Since global optimization with the rigorous model or its reformulation like in the ideal case is not possible within reasonable time anymore, local optimization is applied as a reference. For this, the local multi-start heuristic provided by BARON is applied with 5000 starting points. The results are displayed in the second row of Table 3 labeled with “Local”.

Table 3 Computational results for non-ideal distillation. Cases with numbered a subscript higher than 1 are calculated using adaptive sampling techniques, cases labeled with M are calculated using MATLAB

The Kriging models have been fitted using 1190 sampling points. A cross validation of the first Kriging model (case “Surrogate\(_1\)” in Table 3) was done with 100 points and is depicted in Fig. 4 as magenta dots. The first Kriging model is rather inaccurate, especially in the occuring discontinuity of \(x_{\mathrm {T,Bott}}\), that is roughly contained in the interval (0.72, 0.85). This is due to the large sampling region and due to the complexity of the problem. As a result, the operating conditions obtained in the first optimization are violating the constraints with \(x_{\mathrm {T,Bott}}=0.9034\) and \(x_{\mathrm {T,Bott}}\cdot B =0.3820\) mol/s.

Since the operating conditions found during the reference optimization “Local” are far away from the optimal operating conditions for “Surrogate\(_1\)”, the sampling region for the adaptive Kriging approach is chosen to be larger than in the ideal case, with \(\pm \,3\) for the integer variables, \(\pm \,25\,\%\) for D and \(+3\) for V. After sampling around the obtained optimum and generating the second Kriging model (“Surrogate\(_2\)” in Table 3) a second cross validation with 100 points was done. The results are shown in Fig. 4 as black dots. The second Kriging model is much more accurate and is able to model the discontinuity quite well. It turns out, that the new optimum obtained for Surrogate\(_2\) satisfies the desired conditions stated in Eqs. (12).

Note that the values for \(l_r\) and \(l_s\) given by the computed optimal solution of the second Kriging model lie on the boundary of their respective sampling region. Hence, a third Kriging model (Surrogate\(_3\)) is generated around this optimum with \(l_r,l_s\pm \,3\), D within a 25 % range and \(V\in [2,4]\). In the third optimization the objective value could be lowered further. Comparing the result of the local optimization with the iterative global optimization of the Kriging models, the objective value is finally lowered by \(29.86\%\).

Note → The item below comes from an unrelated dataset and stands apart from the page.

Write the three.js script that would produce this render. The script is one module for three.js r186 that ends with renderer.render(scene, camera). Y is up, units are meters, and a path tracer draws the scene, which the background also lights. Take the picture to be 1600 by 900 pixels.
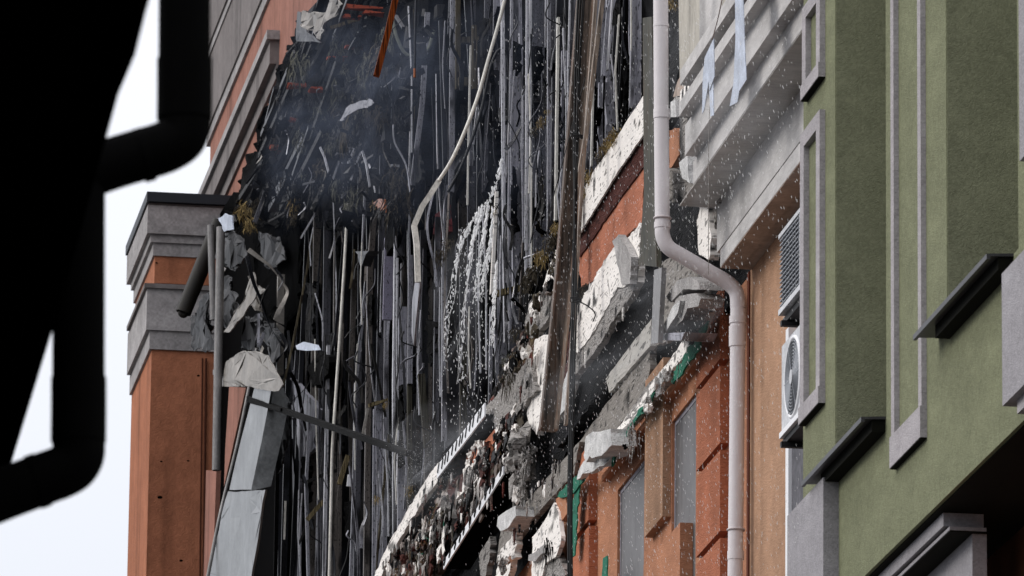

The purity of Toluene achieved with the operating conditions of “Surrogate\(_3\)” is higher than the required specification of 95%. To decrease the objective function value further, a local search using the obtained operating conditions as initial conditions is done in MATLAB using the high-fidelity reference model and thereby reducing the purity to 95%. The results of that optimization can be found in Table 3 (see row “Local\(_{\mathrm {M1}}\)”).

Based on the solution “Local\(_{\mathrm {M1}}\)” and combining expert knowledge with further local optimization iterations the solution that is shown in row “Local\(_{\mathrm {M2}}\)” of Table 3 can be obtained, which is the best local optimum we found through our computations. However, the improvement achieved by applying “Local\(_{\mathrm {M2}}\)” compared to the use of “Surrogate\(_3\)” is minor with respect to the improvement that is achieved by applying “Surrogate\(_3\)” compared to the use of “Local”.

The computation times for each optimization are given in seconds in the column “time” of Table 3.

Fig. 4
figure 4

Cross validation of non-ideal distillation column in terms of \(x_{T,Bott}\), the mole fraction of Toluene in the Bottom product. The magenta dots show the results for the first Kriging model, the black dots show the results for the second Kriging model

5 Conclusion

In this work, two case studies concerning the distillation of multi-component mixtures have been conducted, where global optimization techniques have been applied to surrogate models of the distillation columns investigated.

It was shown that the reformulation developed earlier by the authors is not always applicable in the case of a distillation of a mixture with non-ideal VLE, rendering the problems unsolvable within a reasonable amount of time for standard deterministic global optimization software. In these cases, the iterative global optimization of surrogate models is a good alternative, which yields better optima than ordinary local solver and in some cases comes close to the global optimum. It can, however, not be guaranteed that the solution obtained by the optimization of these surrogate models is the actual global optimum or lies in a close neighborhood of it.

Further work will be concerned with more advanced adaptive sampling methods and algorithms for the generation of global models.